Nymeth tagged me for the 5 Reasons Why I Blog Meme and I'm finally getting around to posting my answer.

I have an aversion to passing along memes, probably born out of chain-letters that threatened death to people who broke them and MySpace bulletins that threatened un-friending if you didn't return "the comment love." So, if anyone would like to pick this meme up, please help yourself, I've got it all wrapped-up cozy and sitting on the porch step for you.

5 (Out of Many) Reasons that I Blog

1. Practice Writing/ Scheduled Writing

The foremost motivation in starting this blog was to provide me with a structured venue for writing on a regular basis. Those who know me know that I have a large cache of ideas for stories, but that I have trouble finishing them.
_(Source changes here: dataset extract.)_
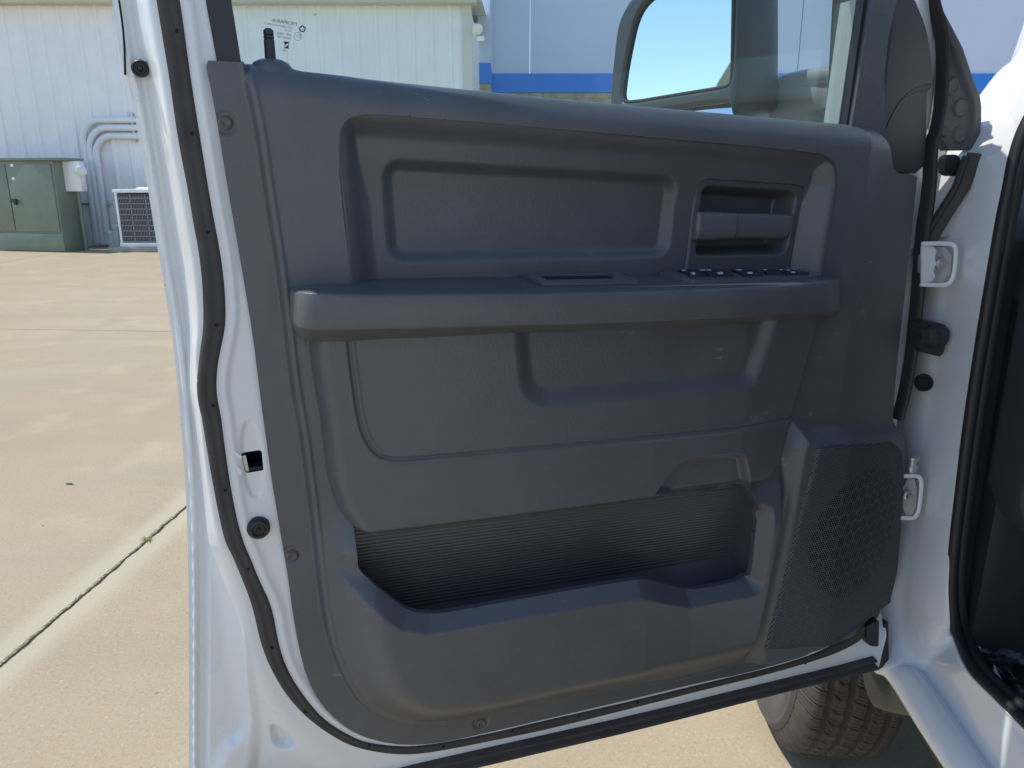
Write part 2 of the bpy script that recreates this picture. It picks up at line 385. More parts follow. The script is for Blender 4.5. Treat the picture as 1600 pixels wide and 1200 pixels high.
# block base course by course so its joints read
def block_extra(t, b, tc):
    k = NB(t); base = b.inputs['Base Color'].links[0].from_socket; br = t.nodes.new('ShaderNodeTexBrick'); br.inputs['Scale'].default_value = 1; br.inputs['Mortar Size'].default_value = .012
    br.inputs['Brick Width'].default_value = .4; br.inputs['Row Height'].default_value = .2
    mp = t.nodes.new('ShaderNodeMapping'); mp.inputs['Rotation'].default_value = (math.pi/2, 0, 0); t.links.new(tc.outputs['Object'], mp.inputs[0]); t.links.new(mp.outputs[0], br.inputs[0])
    t.links.new(k.mix(k.m('MULTIPLY', br.outputs[1], .6), base, (.2, .17, .12)), b.inputs['Base Color'])
M_stone = mat('tan_split_block', (.40, .34, .23), .85, bump=[(8, .6, .03)], var=(3, .25), extra=block_extra)
MB().box(((x0+x1)/2, Y2+.1, zb/2), (x1-x0, .24, zb-.012)).build('block_base', M_stone, fb, False)
# pilaster at the corner, nearer than the wall
Y3 = 21.4; xa, xb = float(W(747, 100, Y3)[0]), float(W(766, 100, Y3)[0]); z3, z3b = float(W(756, 98, Y3)[2]), float(W(756, 131, Y3)[2])
MB().box(((xa+xb)/2, Y3+1.25, (z3+9)/2), (xb-xa, 2.5, 9-z3)).build('pilaster', M_panel, fb, False)
MB().box(((xa+xb)/2, Y3+1.24, (z3+z3b)/2), (xb-xa+.02, 2.5, z3-z3b-.01)).build('blue_band', M_blue, fb, False)
MB().box(((xa+xb)/2, Y3+1.25, z3b/2), (xb-xa, 2.5, z3b-.012)).build('block_base', M_stone, fb, False)
# small white flood lights on the corner of the metal building
fl = empty('flood_light', W(746, 48, YW-.12)); props(fl, 'small white flood light at the corner of the metal building', 'light')
p = W(745, 44, YW-.2); MB().lathe(p, (.3, -.8, -.5), [(-.12, .03), (-.1, .07), (.02, .1), (.06, .11), (.07, .09)], 16).build('lamp_head', M_body, fl)
p = W(751, 61, YW-.12); MB().box(p, (.16, .12, .1), bev=.01).build('mounting_box', M_body, fl)

# ------------------------------------------------------------------ green cabinet, meter, conduits, air conditioner
M_green = mat('olive_green_enamel', (.185, .225, .175), .42, bump=[(3, .1, .02), (120, .06, .002)], var=(3, .1))
A = Z(103, 394, 0); B = Z(0, 391.5, 0); ax = (A-B)/np.linalg.norm(A-B); ay = np.array([-ax[1], ax[0], 0]); AX = np.array([ax, ay, [0, 0, 1]])
cabh = float(W(90, 251, A[1])[2]); cw = 2.3; cdp = .6
cab = empty('utility_cabinet', A-ax*cw/2+ay*cdp/2); props(cab, 'olive green padmount utility cabinet with locked double doors', 'cabinet')
O = A-ax*cw/2+ay*cdp/2
MB().box(O+[0, 0, cabh/2], (cw, cdp, cabh), AX, .012).build('cabinet_body', M_green, cab)
MB().box(O+[0, 0, cabh+.03]-ay*.02+ax*.06, (cw+.22, cdp+.12, .055), AX, .01).build('cabinet_lid', M_green, cab)
bz = float(W(60, 364, A[1])[2]); sxm = np.linalg.norm(Z(32, 392, 0)-A); dw = sxm-.07
MB().box(A-ax*(.035+dw/2)-ay*.012+[0, 0, (bz+cabh-.06)/2+.01], (dw-.012, .024, cabh-bz-.09), AX, .004).build('cabinet_door', M_green, cab)
MB().box(A-ax*(.035+dw*1.5+.012)-ay*.012+[0, 0, (bz+cabh-.06)/2+.01], (dw-.012, .024, cabh-bz-.09), AX, .004).build('cabinet_door', M_green, cab)
MB().box(A-ax*cw/2-ay*.01+[0, 0, bz/2-.006], (cw+.01, .02, bz-.025), AX, .004).build('cabinet_skirt', M_green, cab)
hd = A-ax*(sxm-.13)-ay*.04+[0, 0, float(W(38, 314, A[1])[2])]
MB().box(hd, (.10, .05, .07), AX, .008).box(hd+[0, -.03, -.03]+ax*.05, (.05, .04, .1), AX, .008).build('door_latch', M_dark, cab)
for q in ((4, 258), (6, 279)):
    c = float(W(*q, A[1])[2]); xx = (W(*q, A[1]-.03)-A)@ax; MB().box(A+ax*xx-ay*.027+[0, 0, c], (.07, .006, .05), AX).build('sticker', M_body, cab, False)
Ym = float((A+ay*.35)[1]); c0, c1 = W(100, 252, Ym), W(133, 299, Ym)
mbx = empty('meter_box', (c0+c1)/2); props(mbx, 'white electric meter box with round meter beside the green cabinet', 'meter box')
MB().box((c0+c1)/2, (abs(c1[0]-c0[0]), .2, abs(c0[2]-c1[2])), bev=.012).build('enclosure', M_body, mbx)
p = W(125, 267, Ym-.1); MB().lathe(p, (.55, -.8, 0), [(-.1, .1), (.0, .1), (.02, .115), (.06, .115), (.07, .095), (.15, .09), (.17, .06)], 24).build('meter', mat('meter_glass', (.7, .72, .7), .2, coat=.5), mbx)
p0, p1 = W(122, 299, Ym+.05), W(122, 388, Ym+.05)
MB().tube([p0, [p0[0], p0[1], 0]], .035).build('riser_pipe', M_green, mbx)
M_pvc = mat('painted_conduit', (.74, .76, .78), .4, var=(5, .04))
YCn = YW-.12
def arc_path(hx, hy, vx, vy, rpx, bx, by):
    """horizontal run from px (hx,hy), bend of rpx, straight leg leaning to (bx,by)"""
    a = W(hx, hy, YCn); pts = [a, W(vx+rpx, hy, YCn)]
    for q in np.linspace(0, math.pi/2, 9)[1:]: pts.append(W(vx+rpx-rpx*math.sin(q), hy+rpx*1.05*(1-math.cos(q)), YCn))
    e = W(bx, by, YCn); k = pts[-1]; pts.append(np.array([k[0], YCn, max(.04, 0.04)])); return pts
for i, (hy, vx, r, nm, at) in enumerate(((187, 130, 26, 'outermost of the three bent white conduits on the wall', 0), (199.5, 140, 27, 'middle one of the three bent white conduits on the wall', 0), (212.5, 150, 24, 'innermost of the three bent white conduits on the wall', 0))):
    cr = MB().tube(arc_path(300, hy, vx, 0, r, 0, 0), .066, 14)
    o = cr.build('conduit', M_pvc); props(o, nm, 'conduit', 'bent conduits on the metal wall')
    kz = float(W(vx, hy+r*1.05+14, YCn)[2]); kx = float(W(vx, hy+r*1.05, YCn)[0])
    m2 = MB().tube([(kx, YCn, kz), (kx, YCn, kz-.12)], .076, 14); m2 = MB().tube([(kx, YCn, kz), (kx, YCn, kz-.12)], .076, 14); m2.build('coupling', M_pvc, o); MB().tube([(kx, YCn, .04), (kx, YCn, .22)], .078, 14).build('coupling', M_pvc, o)
for (x0_, y0_, x1_, y1_, lb) in ((128, 318.5, 174, 318.5, 'horizontal steel strut strapping the conduits low on the wall'), (206, 176, 212, 222, 'upright steel strut holding the conduit runs near the door edge')):
    a, b_ = W(x0_, y0_, YW-.05), W(x1_, y1_, YW-.05); o = MB().box((a+b_)/2, (max(.05, abs(b_[0]-a[0])), .09, max(.05, abs(a[2]-b_[2]))), bev=.004).build('strut', M_steel); props(o, lb, 'strut')
# air conditioner on its slab
Ya = 15.4; s0, s1 = W(168, 387, Ya), W(300, 387, Ya); o = MB().box(((s0[0]+s1[0])/2, Ya+.75, .05), (s1[0]-s0[0], 1.5, .1), bev=.01).build('concrete_pad', M_conc); props(o, 'low grey concrete pad under the air conditioner', 'pad')
a0, a1 = W(188, 379, Ya+.1), W(298, 300, Ya+.1); ac = empty('air_conditioner', ((a0[0]+a1[0])/2, Ya+.6, .1)); props(ac, 'white outdoor air conditioner with louvred dark coil', 'air conditioner')
acw = a1[0]-a0[0]; acx = (a0[0]+a1[0])/2; ach = float(a1[2])-.1
MB().box((acx, Ya+.65, .1+ach/2), (acw-.06, 1.04, ach-.05), bev=.01).build('coil', mat('dark_coil', (.05, .05, .06), .5), ac)
fr = MB()
for xx in (-1, 1): fr.box((acx+xx*(acw/2-.03), Ya+.12, .1+ach/2), (.045, .05, ach), bev=.006)
fr.box((acx, Ya+.12, .14), (acw, .07, .08), bev=.006); fr.build('casing', M_body, ac)
MB().box((acx, Ya+.65, .1+ach+.02), (acw+.04, 1.16, .07), bev=.02).lathe((acx, Ya+.65, .1+ach+.05), (0, 0, 1), [(0, .55), (.04, .5), (.05, .2)], 28).build('top_cover', M_body, ac)
M_lv = mat('grey_louvre', (.26, .27, .29), .4)
gr = MB()
for i in range(9): gr.box((acx, Ya+.105, .2+(ach-.22)*i/8), (acw-.12, .02, .016))
for i in range(1, 5): gr.box((acx-acw/2+acw*i/5, Ya+.105, .1+ach/2), (.016, .02, ach-.1))
nf = 46
for i in range(nf): gr.box((acx-acw/2+.08+(acw-.16)*i/(nf-1), Ya+.115, .1+ach/2), (.008, .012, ach-.14))
gr.build('grille', M_lv, ac, False)
for q, lb, hh in (((180, 352), 'tall capped white service pipe stub beside the air conditioner', 1), ((173, 362), 'short capped white service pipe stub left of the taller one', .75)):
    t_ = W(q[0], q[1], YW-.25); o = MB().lathe((t_[0], t_[1], 0), (0, 0, 1), [(0, .07), (float(t_[2])*.8, .07), (float(t_[2])*.82, .085), (float(t_[2]), .08), (float(t_[2])+.03, .03)], 16).build('service_pipe', M_pvc); props(o, lb, 'pipe')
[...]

The most common advice I see for writers is variations on the theme of “Read everyday; write everyday.” Blogging encourages me to publish completed articles regularly. It also encourages me to look at the world with the idea of writing about it.
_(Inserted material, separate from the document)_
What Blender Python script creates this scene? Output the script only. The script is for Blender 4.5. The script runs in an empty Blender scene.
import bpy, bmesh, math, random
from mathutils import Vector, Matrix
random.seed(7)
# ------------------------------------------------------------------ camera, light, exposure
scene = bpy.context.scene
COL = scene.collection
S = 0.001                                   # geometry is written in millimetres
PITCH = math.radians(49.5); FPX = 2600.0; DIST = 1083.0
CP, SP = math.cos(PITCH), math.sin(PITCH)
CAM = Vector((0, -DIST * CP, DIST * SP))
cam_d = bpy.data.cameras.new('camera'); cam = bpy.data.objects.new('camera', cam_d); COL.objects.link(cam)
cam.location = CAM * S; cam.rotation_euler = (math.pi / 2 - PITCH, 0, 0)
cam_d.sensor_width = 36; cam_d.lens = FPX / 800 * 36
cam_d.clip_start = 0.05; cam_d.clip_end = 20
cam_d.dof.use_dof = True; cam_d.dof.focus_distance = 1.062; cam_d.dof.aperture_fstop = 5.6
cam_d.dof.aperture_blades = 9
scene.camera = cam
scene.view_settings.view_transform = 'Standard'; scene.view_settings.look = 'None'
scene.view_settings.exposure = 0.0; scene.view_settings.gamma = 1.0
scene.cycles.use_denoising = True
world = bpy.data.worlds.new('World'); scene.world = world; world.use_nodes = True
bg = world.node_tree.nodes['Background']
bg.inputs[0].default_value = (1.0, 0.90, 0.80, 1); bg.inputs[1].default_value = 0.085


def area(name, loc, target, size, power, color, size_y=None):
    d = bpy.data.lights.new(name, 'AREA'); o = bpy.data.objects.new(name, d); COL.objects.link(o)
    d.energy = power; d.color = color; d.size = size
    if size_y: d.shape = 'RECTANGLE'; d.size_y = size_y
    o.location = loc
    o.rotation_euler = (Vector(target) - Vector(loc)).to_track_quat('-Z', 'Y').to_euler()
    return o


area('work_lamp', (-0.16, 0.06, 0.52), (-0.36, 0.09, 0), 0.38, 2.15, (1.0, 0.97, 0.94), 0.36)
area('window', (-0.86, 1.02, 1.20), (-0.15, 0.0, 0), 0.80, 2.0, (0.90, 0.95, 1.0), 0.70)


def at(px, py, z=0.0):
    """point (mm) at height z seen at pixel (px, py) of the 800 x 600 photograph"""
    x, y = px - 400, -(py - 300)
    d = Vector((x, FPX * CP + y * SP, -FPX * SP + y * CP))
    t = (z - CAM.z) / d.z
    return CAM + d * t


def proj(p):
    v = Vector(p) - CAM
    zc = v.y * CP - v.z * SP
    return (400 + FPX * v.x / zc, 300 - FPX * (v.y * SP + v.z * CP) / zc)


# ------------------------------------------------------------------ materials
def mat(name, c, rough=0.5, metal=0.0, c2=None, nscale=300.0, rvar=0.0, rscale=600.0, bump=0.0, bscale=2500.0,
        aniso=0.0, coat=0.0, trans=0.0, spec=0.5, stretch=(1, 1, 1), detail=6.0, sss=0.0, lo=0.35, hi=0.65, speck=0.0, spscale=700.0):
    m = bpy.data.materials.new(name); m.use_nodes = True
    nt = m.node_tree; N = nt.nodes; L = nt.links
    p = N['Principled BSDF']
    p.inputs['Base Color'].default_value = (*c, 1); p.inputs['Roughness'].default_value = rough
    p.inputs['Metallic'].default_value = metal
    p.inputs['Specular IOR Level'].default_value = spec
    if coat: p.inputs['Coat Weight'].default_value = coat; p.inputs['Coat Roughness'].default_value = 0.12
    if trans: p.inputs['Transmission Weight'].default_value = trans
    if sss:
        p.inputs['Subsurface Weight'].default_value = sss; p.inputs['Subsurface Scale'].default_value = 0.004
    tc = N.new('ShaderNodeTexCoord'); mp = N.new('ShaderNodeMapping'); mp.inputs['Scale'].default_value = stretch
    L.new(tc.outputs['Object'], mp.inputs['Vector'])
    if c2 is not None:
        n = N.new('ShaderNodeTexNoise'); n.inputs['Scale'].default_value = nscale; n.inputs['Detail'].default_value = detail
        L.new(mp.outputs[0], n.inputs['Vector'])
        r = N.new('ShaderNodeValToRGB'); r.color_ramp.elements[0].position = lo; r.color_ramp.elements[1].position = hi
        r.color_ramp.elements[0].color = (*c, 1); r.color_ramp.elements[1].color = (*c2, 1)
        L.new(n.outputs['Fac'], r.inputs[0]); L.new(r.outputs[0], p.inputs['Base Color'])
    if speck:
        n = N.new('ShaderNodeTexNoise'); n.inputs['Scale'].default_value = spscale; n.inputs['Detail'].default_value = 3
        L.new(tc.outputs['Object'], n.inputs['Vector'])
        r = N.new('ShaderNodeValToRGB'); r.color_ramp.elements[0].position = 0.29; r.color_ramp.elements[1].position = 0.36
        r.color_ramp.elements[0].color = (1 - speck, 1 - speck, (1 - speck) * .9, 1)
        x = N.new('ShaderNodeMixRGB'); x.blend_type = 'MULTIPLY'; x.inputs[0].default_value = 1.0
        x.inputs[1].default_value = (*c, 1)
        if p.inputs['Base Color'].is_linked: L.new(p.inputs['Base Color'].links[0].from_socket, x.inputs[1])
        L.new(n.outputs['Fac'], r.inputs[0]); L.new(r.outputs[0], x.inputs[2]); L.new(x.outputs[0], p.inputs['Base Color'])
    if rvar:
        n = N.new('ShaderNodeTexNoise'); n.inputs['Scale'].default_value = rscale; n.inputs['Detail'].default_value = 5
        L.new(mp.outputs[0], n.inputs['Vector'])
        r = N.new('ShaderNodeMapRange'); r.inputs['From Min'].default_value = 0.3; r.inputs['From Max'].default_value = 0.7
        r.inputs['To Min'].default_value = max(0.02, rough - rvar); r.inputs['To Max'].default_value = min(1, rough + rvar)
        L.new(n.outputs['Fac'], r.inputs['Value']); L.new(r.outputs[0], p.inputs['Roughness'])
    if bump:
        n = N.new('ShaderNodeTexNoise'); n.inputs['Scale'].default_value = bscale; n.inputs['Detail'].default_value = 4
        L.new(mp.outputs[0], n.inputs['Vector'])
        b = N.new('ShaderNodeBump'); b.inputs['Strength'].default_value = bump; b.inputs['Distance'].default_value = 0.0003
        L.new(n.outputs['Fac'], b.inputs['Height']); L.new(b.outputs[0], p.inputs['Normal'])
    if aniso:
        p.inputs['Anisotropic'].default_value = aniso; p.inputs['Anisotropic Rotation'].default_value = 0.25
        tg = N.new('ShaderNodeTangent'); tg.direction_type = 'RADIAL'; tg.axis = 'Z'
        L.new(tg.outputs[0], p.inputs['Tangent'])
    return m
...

I originally started a blog on MySpace, and it had an entirely different theme, that of writing about writing. Site lag, outages, and spam drove me off MySpace, and at that time I decided that writing about writing would take a backseat to writing about things that would be captivate a wider audience.

Now that I’ve been blogging for over half a year, I notice that I still have more ideas than I can effectuate. I also notice that my focus has turned from writing fiction to writing blog posts, and I’ll probably be shifting things around here a bit in order to re-focus myself.

2. Desire to share love of the good things in life

I feel that many people wander around life, waking up, going to work, going home, going to sleep, and never stopping to look around and examine what they are doing. I know I did the same for a while, then I realized that years had passed and, aside from the experiences I had at work, I was the same person that I was when I had started that period of my life. I hadn’t reached out or grown in any way. I looked down the path that I was on and was terrified. Was I going to wake up at fifty and regret that all I had done was try to advance my economic position in life?

After that, I made a conscious decision to spend more time pursuing things that interested me and kept me growing. Eventually, I wanted to be able to share this by showing people that it doesn’t take a lot of time to incorporate things above and beyond the daily grind into their lives. Part of the original vision of this blog was a focus on “The good things in life and how to experience them in your limited time.” As the blog has evolved, that focus hasn’t been brought to the forefront, but it’s still in the back of my mind whenever I write about things that I do and hopefully it shines through.

3. Desire to document cooking experiments.

When I thought about what kind of blog I wanted to write, I knew that I wanted it to be about things that I enjoyed and could talk about. The cooking posts here were originally designed to create a method to my madness. I can’t say that I’ve always been interested in cooking. It’s a somewhat recent (post High School) hobby, one that I pursued haphazardly for years, mostly cooking out of necessity and then cooking what was convenient. I don’t pretend to be a food expert, I just have a love of food research and so my posts are more about exploring food than presenting expert food. They’re designed to inspire further exploration rather than to dole out expert advice.

There’s a theme of interconnectivity in my blog. You are what you consume, whether it be food or knowledge. To incorporate this idea into a blog, I decided to write food posts about books. It’s also one of the ways that I envision people saving time. You have to eat, why not learn something as you do so?

4. Expand on knowledge and method of reading (learn more about SF community)

I really enjoy working in a community. This is probably the primary reason that I continue to take classes “just for fun.” There’s something about conversing with a group of people that tickles my sense of learning. I’ve always loved books, but for most of my life it’s been a solitary love. I have a lot of pages under my belt, but unless I read the book for school, I never really dug deeper into the context or community behind the book.

Writing about books make you think more about what you’ve read, and it encourages me to explore more about the people who wrote the books and how the books fit into the wider body of genre or period work.

5. Step 1 – Write Blog, Step 2 - ???, Step 3 – PROFIT!

While this isn’t a commercial blog, I hope one day to be able to leverage my experiences here into something that is eventually profitable, either by simply honing my writing skills, or by making new contacts that will lead to eventual freelance work, industry knowledge, or other employment.

I firmly believe in trying to make money at what you enjoy. After all, money is necessary for survival (rent, food, etc.) and so for most people working is necessary for survival. My goal here is to lay the foundation for an eventual career in doing something I love.

I tend to be conservative about money decisions. I’d rather have the steady paycheck then take a huge risk, so my plan is a slow and steady one, hold down a job while I’m doing a number of side projects with the idea that one will eventually pan out. I think most aspiring writers are in a similar situation. Making a living writing is a hard path, one that I’ve heard can take 10 years or more. Blogging is just one of the avenues I’m taking towards pursuing my eventual goal of being a person who is paid to do what I love.